Rumours began about three years ago that Nicholas Hytner was planning a production of Hamlet featuring the NT’s rising star, Rory Kinnear. At last, here he is. It has been worth the wait.

Kinnear himself says that Hamlet seems to be different every time he comes on – something he relishes – and he brings a mercurial quality, a mixture of ironic humour, anger, anguish and thoughtful intelligence which clearly chimes well with Hytner’s fresh, detailed approach.

The setting is a modern police state: there isn’t a sword to be seen before the fatal fencing competition in Act V. Denmark’s palace in Vicki Mortimer’s design is grand but a hangover from another period and furnished with incongruously functional desks and comfortable sofas. And everywhere there are armed security guards and the trappings of surveillance, the modern equivalent of Elizabethan policed society. When crafty Polonius (David Calder) warns Ophelia (a vulnerably girlish Ruth Negga) about Hamlet’s intentions, he presents her with snatched photographs of them together. Hamlet’s “Now I am alone” soliloquy is spoken in a noticeably rare moment of isolation.

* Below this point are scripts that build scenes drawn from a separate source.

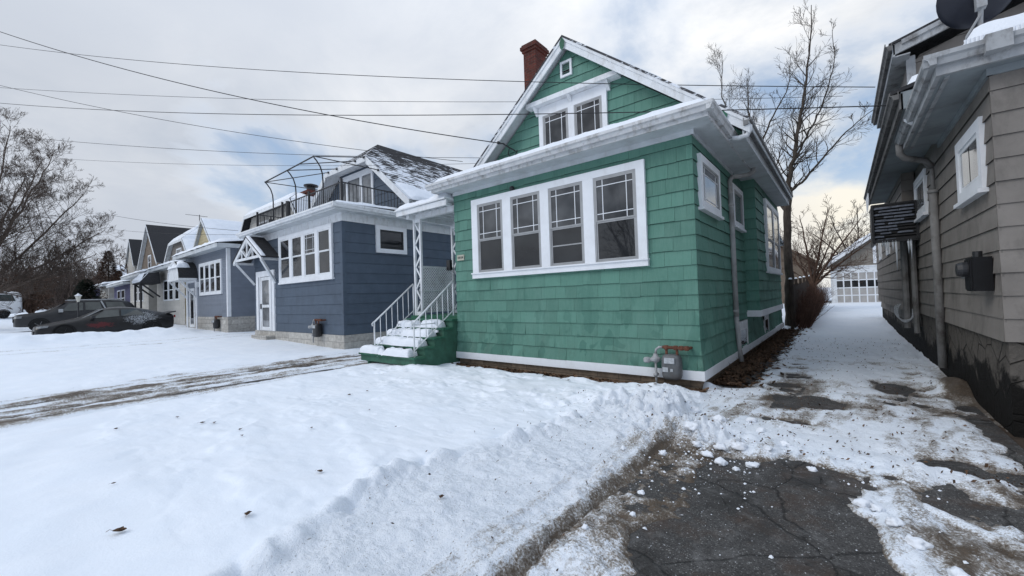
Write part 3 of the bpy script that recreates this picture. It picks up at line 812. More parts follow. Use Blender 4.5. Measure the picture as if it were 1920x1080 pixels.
gut = mb.build('porch_gutter', M['fascia'], gh)
mb = MB()
sl = .40
top = 4.39 + sl*1.80
mb.face([(PX0-.06,PY0-.06,4.385),(PX1+.06,PY0-.06,4.385),(PX1-1.75,8.42,top),(PX0+1.75,8.42,top)])
mb.face([(PX1+.06,PY0-.06,4.385),(PX1+.06,10.3,4.385),(PX1-1.75,10.3,top),(PX1-1.75,8.42,top)])
mb.face([(PX0-.06,PY0-.06,4.385),(PX0+1.75,8.42,top),(PX0+1.75,10.3,top),(PX0-.06,10.3,4.385)])
mb.box(PX0-.05,PX1+.05,PY0-.05,8.3,4.372,4.384)
pr = mb.build('porch_roof', M['roof_green'], gh)
mb = MB()
snow_quad(mb, (PX0-.02,PY0+.02,4.40),(PX1+.03,PY0+.02,4.40),(PX1-1.6,8.36,top),(PX0+1.6,8.36,top), .085, 150, 14, 5, .06, .03)
snow_quad(mb, (PX1+.04,10.2,4.40),(PX1+.04,PY0+.0,4.40),(PX1-1.7,8.5,top),(PX1-1.7,10.2,top), .05, 50, 10, 8, .08, .03, .5)
mb.build('porch_snow', M['snow'], pr, smooth=True, fixn=False)

# upper gable
RDG, GY, SLP = -4.73, 8.0, .822
ZR = 7.44
def roofz(x): return ZR - SLP*abs(x-RDG)
EXr, EXl = -1.12, -8.34
GW = 8.38
fG = Fr((0, GW, 0), (1, 0), (0, -1))
def gr(z, drop=.20):
    h = max(0, (ZR-drop-z)/SLP); return (RDG-h, RDG+h)
mb = MB(); courses(mb, fG, 4.35, 6.3, .235, lambda z: gr(z), (.22,.42)); mb.build('gable_siding', M['green'], gh, fixn=False)
fG2 = Fr((0, GW-.16, 0), (1, 0), (0, -1))
mb = MB(); courses(mb, fG2, 6.30, 7.25, .235, lambda z: gr(z), (.22,.42)); mb.build('gable_siding', M['green'], gh, fixn=False)
mb = MB()
h0 = (ZR-.25-6.24)/SLP
mb.box(RDG-h0-.05, RDG+h0+.05, GW-.235, GW+.0, 6.20, 6.31)
for bx in (-5.72, -4.76, -3.82):
    mb.hexa([(bx-.04,GW-.04,6.02),(bx+.04,GW-.04,6.02),(bx+.04,GW-.0,6.02),(bx-.04,GW-.0,6.02)], [(bx-.04,GW-.2,6.199),(bx+.04,GW-.2,6.199),(bx+.04,GW-.0,6.199),(bx-.04,GW-.0,6.199)])
mb.build('gable_ledge', M['white'], gh)
# gable window pair
mb = MB(); casing(mb, fG, -5.67, -3.86, 4.95, 6.195, .115, head=.235); mb.fbox(fG, -4.84, -4.68, -.01, .068, 4.96, 5.96); mb.build('window_casing', M['white_clean'], gh)
for a, b in ((-5.55,-4.845),(-4.675,-3.98)): dh_window(gh, fG, a, b, 4.96, 5.965, 0, (True, False), glass=M['glass_grey'])
mb = MB(); mb.fring(fG2, -4.925, -4.62, 6.62, 6.99, .05, 0, .05)
gv = mb.build('gable_vent', M['white_clean'], gh)
mb = MB()
for k in range(6): mb.hexa([fG2.pt(-4.875,.035,6.675+.045*k),fG2.pt(-4.67,.035,6.675+.045*k),fG2.pt(-4.67,.0,6.70+.045*k),fG2.pt(-4.875,.0,6.70+.045*k)],[fG2.pt(-4.875,.035,6.681+.045*k),fG2.pt(-4.67,.035,6.681+.045*k),fG2.pt(-4.67,.0,6.706+.045*k),fG2.pt(-4.875,.0,6.706+.045*k)])
mb.build('louvre', M['grey_metal'], gv)
mb = MB(); mb.fbox(fG2, -4.88, -4.665, .0, .004, 6.66, 6.95); mb.build('vent_back', M['black_metal'], gv)
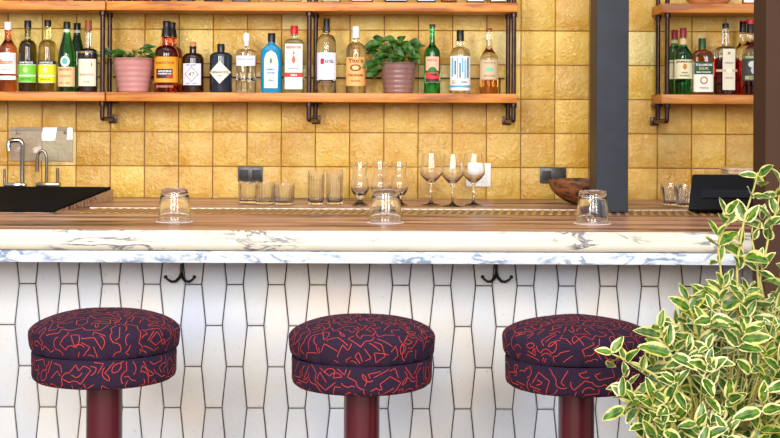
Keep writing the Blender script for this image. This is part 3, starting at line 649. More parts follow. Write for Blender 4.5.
def mat_leaf(name, g0, g1, edge=None, thr=0.5):
    m, N, L, b = nodes(name)
    uv = N.new('ShaderNodeUVMap'); sp_ = N.new('ShaderNodeSeparateXYZ'); L.new(uv.outputs[0], sp_.inputs[0])
    t = N.new('ShaderNodeTexCoord'); n1 = N.new('ShaderNodeTexNoise'); n1.inputs['Scale'].default_value = 60; n1.inputs['Detail'].default_value = 2
    L.new(t.outputs['Object'], n1.inputs['Vector'])
    r = ramp(N, [(0.35, g0), (0.65, g1)]); L.new(n1.outputs['Fac'], r.inputs[0]); col_ = r.outputs[0]
    def M(op, a, b_=None, c=None):
        x = N.new('ShaderNodeMath'); x.operation = op
        for s, v in zip(x.inputs, (a, b_, c)):
            if v is None: continue
            if hasattr(v, 'links'): L.new(v, s)
            else: s.default_value = v
        return x.outputs[0]
    av = M('ABSOLUTE', M('MULTIPLY_ADD', sp_.outputs[1], 2.0, -1.0))
    rib = ramp(N, [(0.0, (1, 1, 1)), (0.09, (0, 0, 0))]); L.new(av, rib.inputs[0])
    if edge:
        uu = M('ABSOLUTE', M('MULTIPLY_ADD', sp_.outputs[0], 2.0, -1.0)); uu = M('POWER', uu, 3.0)
        e = M('MAXIMUM', av, uu); e = M('ADD', e, M('MULTIPLY_ADD', n1.outputs['Fac'], 0.9, -0.45))
        er = ramp(N, [(thr, (0, 0, 0)), (thr + .07, (1, 1, 1))]); L.new(e, er.inputs[0])
        n4 = N.new('ShaderNodeTexNoise'); n4.inputs['Scale'].default_value = 9; L.new(t.outputs['Object'], n4.inputs['Vector'])
        ec = ramp(N, [(0.4, edge), (0.62, (190, 180, 84))]); L.new(n4.outputs['Fac'], ec.inputs[0])
        col_ = mixc(N, L, er.outputs[0], col_, ec.outputs[0])
        col_ = mixc(N, L, M('MULTIPLY', rib.outputs[0], 0.25), col_, (190, 200, 110))
    else:
        col_ = mixc(N, L, M('MULTIPLY', rib.outputs[0], 0.35), col_, (150, 180, 100))
    L.new(col_, b.inputs['Base Color']); b.inputs['Roughness'].default_value = 0.38
    tr = N.new('ShaderNodeBsdfTranslucent'); L.new(col_, tr.inputs[0]); mx = N.new('ShaderNodeMixShader'); mx.inputs[0].default_value = 0.15
    out = N['Material Output']; L.new(b.outputs[0], mx.inputs[1]); L.new(tr.outputs[0], mx.inputs[2]); L.new(mx.outputs[0], out.inputs[0])
    return m
M_POTHOS = mat_leaf('glossy_green_leaf', (30, 68, 22), (76, 122, 38))
M_STEMG = mat('green_stem', (104, 128, 60), 0.5)
def pot(px, wt, wb, ty, m, label, D=5.68):
    u = 1 / S(D); H = (93 - ty) * u; rt = wt / 2 * u; rb = wb / 2 * u
    t = thing('plant_pot', (X(px, D, 80), D, ZS1), label, 'potted plant')
    pr = [(0, 0), (rb * .95, 0), (rb, .003)]
    for k in range(1, 22): f = k / 22; pr.append((rb + (rt * .97 - rb) * f + .0012 * math.sin(f * 40) * (1 if f < .85 else 0), H * f))
    pr += [(rt, H * .96), (rt * 1.02, H - .002), (rt, H), (rt * .92, H - .001), (rt * .88, H - .015), (0, H - .016)]
    mk('pot', *lathe_vf(pr, 48), m, t, ang=60)
    mk('soil', *lathe_vf([(rt * .87, H - .0155), (rt * .5, H - .009), (0, H - .007)], 24), mat('dark_soil', (46, 32, 24), .95, noise=(90, (70, 50, 38), .2)), t)
    return t, u, H, rt
t1, u_, H1, rt1 = pot(133.5, 43, 30, 59, mat('pink_glazed_pot', (186, 126, 122), 0.3, coat=.3, noise=(12, (200, 142, 138), .25)), 'pink glazed pot with low dark green leaves on the lower shelf')
lv = Leaves(); st = MB(); rnd = random.Random(11)
for k in range(24):
    a = rnd.uniform(0, 2 * PI); ex = rnd.uniform(.2, .95); b = Vector((math.cos(a) * rt1 * ex, math.sin(a) * rt1 * min(ex, .95) * .8, H1 + rnd.uniform(-.004, .03) * (1.2 - .6 * ex) + .004))
    d = Vector((math.cos(a) + rnd.uniform(-.4, .4), math.sin(a) * .6 - .2, rnd.uniform(-.15, .3)))
    lv.add(b, d, Vector((rnd.uniform(-.3, .3), -.6, 1)).normalized(), rnd.uniform(.045, .06), rnd.uniform(.022, .03), droop=rnd.uniform(.1, .4))
    st.tube([(0, 0, H1 - .01), (b.x * .5, b.y * .5, b.z + .004), tuple(b)], .0012, seg=5)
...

Those in power – Claudius (sneakily plausible Patrick Malahide) and, in the final moments, Fortinbras – use television to record their moments of triumph. They do not brook opposition. The Players have rarely been in such danger for acting something too close to the truth – a nice point, this, given the real-life subversiveness of Shakespeare’s plays in a number of totalitarian regimes.

There is a nightmareish quality to the whole production. When this Hamlet thinks twice about suicide because “perchance to dream” is a possibility, he knows from experience about disturbed sleep. But there is a furious jokiness, too; Kinnear’s Hamlet may be neurotic, but his madness is mainly political. He chalks a childish smiley face labelled “villain” on the wall as he speaks the relevant words and the image reappears on tee-shirts which he hands out to those coming to watch the play. Gertrude, in Clare Higgins’s interpretation a none-too-bright woman who likes to please, finds she is still wearing hers as Hamlet confronts her in her private rooms.

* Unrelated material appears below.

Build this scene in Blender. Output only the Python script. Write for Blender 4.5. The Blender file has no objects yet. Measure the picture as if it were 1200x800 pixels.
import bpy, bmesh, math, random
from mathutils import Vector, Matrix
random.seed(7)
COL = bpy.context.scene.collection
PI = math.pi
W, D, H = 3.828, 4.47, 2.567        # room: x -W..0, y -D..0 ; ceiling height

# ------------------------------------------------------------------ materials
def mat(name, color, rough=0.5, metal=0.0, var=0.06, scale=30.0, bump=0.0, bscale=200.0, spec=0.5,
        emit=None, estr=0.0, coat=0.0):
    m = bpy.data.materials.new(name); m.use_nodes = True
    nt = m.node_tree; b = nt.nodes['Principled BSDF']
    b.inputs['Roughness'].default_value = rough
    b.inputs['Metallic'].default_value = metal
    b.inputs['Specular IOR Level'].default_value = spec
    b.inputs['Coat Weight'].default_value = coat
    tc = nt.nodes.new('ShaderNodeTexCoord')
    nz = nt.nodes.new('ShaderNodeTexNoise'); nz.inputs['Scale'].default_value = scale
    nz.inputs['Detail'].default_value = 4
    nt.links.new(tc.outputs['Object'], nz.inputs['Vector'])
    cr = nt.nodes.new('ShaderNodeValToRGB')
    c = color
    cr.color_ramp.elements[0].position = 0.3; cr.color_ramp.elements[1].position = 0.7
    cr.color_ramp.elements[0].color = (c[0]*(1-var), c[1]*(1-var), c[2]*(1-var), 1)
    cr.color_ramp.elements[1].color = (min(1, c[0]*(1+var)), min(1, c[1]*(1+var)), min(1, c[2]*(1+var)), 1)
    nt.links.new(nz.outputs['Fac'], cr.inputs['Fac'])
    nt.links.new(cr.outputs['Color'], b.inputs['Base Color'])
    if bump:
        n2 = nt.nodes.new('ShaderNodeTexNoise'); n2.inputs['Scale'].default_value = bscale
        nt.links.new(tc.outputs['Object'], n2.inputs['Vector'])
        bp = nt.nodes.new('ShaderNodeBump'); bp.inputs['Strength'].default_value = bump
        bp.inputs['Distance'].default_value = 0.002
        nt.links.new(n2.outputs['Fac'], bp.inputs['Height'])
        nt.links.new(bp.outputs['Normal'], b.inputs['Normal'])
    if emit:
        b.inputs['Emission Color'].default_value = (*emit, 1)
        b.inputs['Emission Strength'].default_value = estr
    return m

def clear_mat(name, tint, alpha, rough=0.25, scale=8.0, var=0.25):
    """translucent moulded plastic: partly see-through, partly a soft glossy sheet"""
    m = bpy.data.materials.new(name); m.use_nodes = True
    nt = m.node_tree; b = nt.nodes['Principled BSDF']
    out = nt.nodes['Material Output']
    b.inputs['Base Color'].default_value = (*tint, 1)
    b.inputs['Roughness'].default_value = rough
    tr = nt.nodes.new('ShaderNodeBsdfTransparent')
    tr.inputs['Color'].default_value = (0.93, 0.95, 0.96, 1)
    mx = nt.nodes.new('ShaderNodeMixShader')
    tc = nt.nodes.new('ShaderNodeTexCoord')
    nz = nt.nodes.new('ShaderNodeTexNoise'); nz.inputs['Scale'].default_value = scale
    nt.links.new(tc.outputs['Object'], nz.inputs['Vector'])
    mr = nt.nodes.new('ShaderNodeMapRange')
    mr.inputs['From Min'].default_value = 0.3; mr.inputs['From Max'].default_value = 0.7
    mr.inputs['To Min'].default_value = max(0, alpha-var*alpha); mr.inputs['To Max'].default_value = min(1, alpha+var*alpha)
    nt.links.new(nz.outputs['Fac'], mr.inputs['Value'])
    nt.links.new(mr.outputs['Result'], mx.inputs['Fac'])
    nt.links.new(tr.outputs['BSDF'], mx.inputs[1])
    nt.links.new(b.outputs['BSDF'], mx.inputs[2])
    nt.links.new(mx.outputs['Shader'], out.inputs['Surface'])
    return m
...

Hytner’s production, with its multicultural cast, is generally admirably clear, snapping quickly from one scene to the next. Only Ophelia’s fate raises new questions. She has embarrassed the court with her loud songs and her shopping trolley decorated with her dead father’s newspaper photo. But who has ordered her to be hustled away? Is she murdered?

Hamlet can be mined for ever. There have been other recent memorable productions, especially the Royal Shakespeare Company’s starring David Tennant, but this highly intelligent interpretation, with its emphasis on hypocrisy, theatricality and illusory truth, is one to celebrate.